# [GIVEN REQUEST]
Lines from the one containing "What Blender Python" to the one containing "COL = scene.collection", both lines included, are to be extracted exactly from the data below; pictures are excluded.

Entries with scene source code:
* BEGIN *
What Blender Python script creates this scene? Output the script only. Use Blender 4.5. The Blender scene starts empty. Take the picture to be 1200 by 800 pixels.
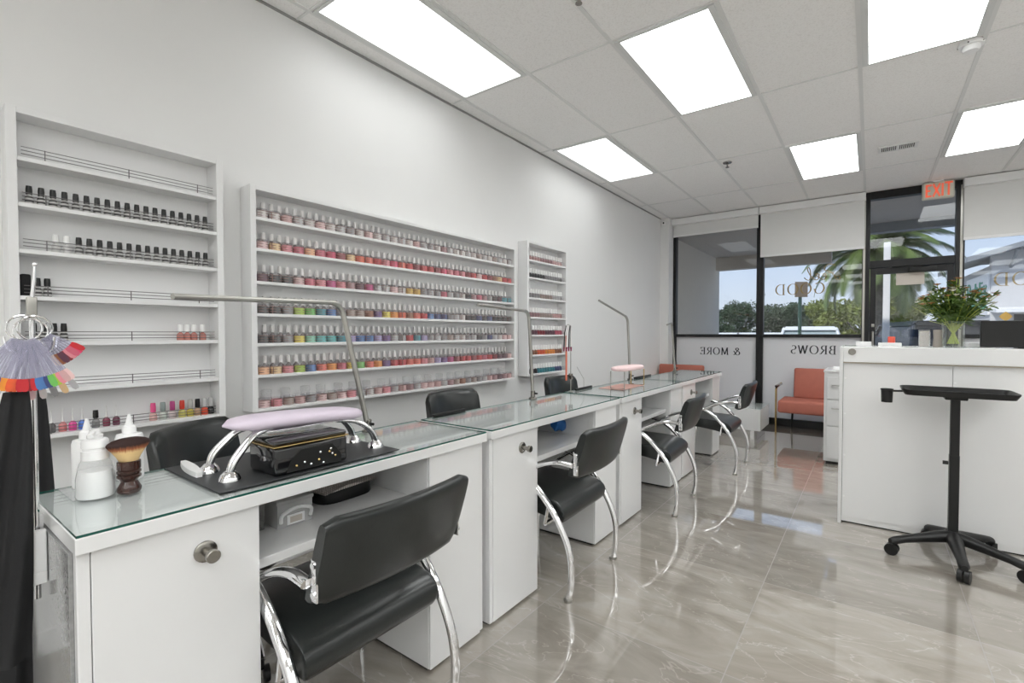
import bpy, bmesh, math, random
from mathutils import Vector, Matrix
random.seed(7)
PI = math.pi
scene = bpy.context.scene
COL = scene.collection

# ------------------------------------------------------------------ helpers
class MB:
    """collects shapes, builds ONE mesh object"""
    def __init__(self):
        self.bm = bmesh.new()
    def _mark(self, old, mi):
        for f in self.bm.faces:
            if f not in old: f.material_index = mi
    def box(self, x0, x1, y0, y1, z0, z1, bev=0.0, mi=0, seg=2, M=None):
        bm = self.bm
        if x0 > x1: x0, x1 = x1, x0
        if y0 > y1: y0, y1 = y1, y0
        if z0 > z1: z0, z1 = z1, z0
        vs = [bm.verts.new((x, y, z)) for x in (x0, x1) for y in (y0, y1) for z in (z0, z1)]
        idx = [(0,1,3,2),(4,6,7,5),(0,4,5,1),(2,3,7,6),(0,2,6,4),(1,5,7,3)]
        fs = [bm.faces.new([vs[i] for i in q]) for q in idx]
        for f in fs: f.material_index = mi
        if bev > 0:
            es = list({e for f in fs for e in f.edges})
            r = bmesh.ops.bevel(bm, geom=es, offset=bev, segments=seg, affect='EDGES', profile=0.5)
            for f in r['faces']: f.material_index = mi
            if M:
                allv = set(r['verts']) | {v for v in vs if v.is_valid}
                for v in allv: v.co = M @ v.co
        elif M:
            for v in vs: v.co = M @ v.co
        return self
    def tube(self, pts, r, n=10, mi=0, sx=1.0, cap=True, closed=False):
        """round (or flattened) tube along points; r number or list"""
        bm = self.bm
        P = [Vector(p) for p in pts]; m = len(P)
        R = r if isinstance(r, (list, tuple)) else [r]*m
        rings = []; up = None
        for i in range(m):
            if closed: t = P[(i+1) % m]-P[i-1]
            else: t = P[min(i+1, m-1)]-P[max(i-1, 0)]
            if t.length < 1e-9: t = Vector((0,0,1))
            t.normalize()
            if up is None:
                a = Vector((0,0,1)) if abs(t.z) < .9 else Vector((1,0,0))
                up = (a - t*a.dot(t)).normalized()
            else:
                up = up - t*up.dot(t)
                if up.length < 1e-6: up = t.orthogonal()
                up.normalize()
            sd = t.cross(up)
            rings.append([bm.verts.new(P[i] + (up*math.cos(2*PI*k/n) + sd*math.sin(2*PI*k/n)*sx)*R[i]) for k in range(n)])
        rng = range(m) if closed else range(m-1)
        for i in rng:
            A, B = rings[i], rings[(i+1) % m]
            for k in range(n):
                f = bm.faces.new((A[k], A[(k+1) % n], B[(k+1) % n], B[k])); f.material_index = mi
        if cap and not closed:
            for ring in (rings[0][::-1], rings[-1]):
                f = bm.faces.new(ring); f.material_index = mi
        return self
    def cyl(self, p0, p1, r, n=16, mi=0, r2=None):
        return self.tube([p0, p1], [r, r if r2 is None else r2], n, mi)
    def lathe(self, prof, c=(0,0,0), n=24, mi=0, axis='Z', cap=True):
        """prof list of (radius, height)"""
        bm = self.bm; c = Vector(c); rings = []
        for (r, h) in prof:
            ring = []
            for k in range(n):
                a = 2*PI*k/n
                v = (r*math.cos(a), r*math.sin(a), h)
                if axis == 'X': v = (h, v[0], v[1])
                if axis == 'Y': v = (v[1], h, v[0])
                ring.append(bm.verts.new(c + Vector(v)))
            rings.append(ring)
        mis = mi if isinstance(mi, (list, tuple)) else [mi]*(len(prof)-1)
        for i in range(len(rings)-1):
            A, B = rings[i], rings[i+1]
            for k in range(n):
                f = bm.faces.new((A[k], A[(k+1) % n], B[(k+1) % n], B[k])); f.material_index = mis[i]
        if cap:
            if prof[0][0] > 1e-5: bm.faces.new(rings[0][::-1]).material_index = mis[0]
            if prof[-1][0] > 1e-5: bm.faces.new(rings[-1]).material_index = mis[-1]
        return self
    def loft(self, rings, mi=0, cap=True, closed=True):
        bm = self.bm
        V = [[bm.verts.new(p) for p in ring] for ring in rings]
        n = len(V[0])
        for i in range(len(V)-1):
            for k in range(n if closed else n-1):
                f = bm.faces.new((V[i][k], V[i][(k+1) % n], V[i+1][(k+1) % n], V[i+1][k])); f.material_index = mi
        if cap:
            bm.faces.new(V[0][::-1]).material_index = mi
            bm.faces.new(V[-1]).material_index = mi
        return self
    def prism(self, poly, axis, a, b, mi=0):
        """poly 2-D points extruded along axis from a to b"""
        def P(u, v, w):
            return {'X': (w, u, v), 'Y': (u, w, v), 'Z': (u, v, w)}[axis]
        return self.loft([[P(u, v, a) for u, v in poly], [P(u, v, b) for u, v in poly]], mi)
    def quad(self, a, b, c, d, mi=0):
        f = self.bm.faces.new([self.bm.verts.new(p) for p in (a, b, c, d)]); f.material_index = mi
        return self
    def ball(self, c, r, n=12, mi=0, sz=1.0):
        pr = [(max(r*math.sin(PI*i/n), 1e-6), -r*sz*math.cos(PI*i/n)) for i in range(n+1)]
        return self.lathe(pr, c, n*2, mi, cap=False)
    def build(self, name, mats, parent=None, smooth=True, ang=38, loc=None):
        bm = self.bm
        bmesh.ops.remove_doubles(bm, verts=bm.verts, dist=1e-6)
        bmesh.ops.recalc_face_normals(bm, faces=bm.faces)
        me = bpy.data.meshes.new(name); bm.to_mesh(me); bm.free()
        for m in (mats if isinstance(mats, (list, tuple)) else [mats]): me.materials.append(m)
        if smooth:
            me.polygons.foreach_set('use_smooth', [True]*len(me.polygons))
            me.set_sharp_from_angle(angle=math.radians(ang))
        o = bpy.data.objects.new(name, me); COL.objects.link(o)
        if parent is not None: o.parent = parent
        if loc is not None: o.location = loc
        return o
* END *
* BEGIN *
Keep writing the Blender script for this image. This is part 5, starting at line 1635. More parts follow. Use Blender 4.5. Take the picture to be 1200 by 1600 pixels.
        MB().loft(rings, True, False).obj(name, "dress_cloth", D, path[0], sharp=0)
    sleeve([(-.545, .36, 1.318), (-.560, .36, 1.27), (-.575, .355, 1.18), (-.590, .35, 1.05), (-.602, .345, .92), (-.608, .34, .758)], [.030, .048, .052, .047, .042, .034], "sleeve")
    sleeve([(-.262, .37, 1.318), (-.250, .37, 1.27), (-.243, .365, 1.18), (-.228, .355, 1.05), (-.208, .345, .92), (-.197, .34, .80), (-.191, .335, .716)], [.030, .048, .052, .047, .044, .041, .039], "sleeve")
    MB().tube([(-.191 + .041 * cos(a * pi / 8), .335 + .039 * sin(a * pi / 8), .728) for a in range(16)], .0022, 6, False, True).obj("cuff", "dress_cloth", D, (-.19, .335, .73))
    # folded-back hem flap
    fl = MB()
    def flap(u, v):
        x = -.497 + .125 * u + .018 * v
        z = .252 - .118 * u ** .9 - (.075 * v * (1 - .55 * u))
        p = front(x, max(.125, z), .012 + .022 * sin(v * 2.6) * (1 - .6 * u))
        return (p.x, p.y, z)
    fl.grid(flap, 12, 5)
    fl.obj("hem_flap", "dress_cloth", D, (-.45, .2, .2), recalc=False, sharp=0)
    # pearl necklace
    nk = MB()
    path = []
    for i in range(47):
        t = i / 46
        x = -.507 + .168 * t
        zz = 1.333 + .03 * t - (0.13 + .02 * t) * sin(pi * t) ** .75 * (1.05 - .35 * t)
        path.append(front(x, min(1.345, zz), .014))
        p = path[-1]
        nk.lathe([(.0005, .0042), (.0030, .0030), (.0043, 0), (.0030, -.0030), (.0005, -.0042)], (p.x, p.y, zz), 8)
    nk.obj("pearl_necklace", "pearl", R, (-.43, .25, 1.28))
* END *
# [FINAL RESULT]
What Blender Python script creates this scene? Output the script only. Use Blender 4.5. The Blender scene starts empty. Take the picture to be 1200 by 800 pixels.
import bpy, bmesh, math, random
from mathutils import Vector, Matrix
random.seed(7)
PI = math.pi
scene = bpy.context.scene
COL = scene.collection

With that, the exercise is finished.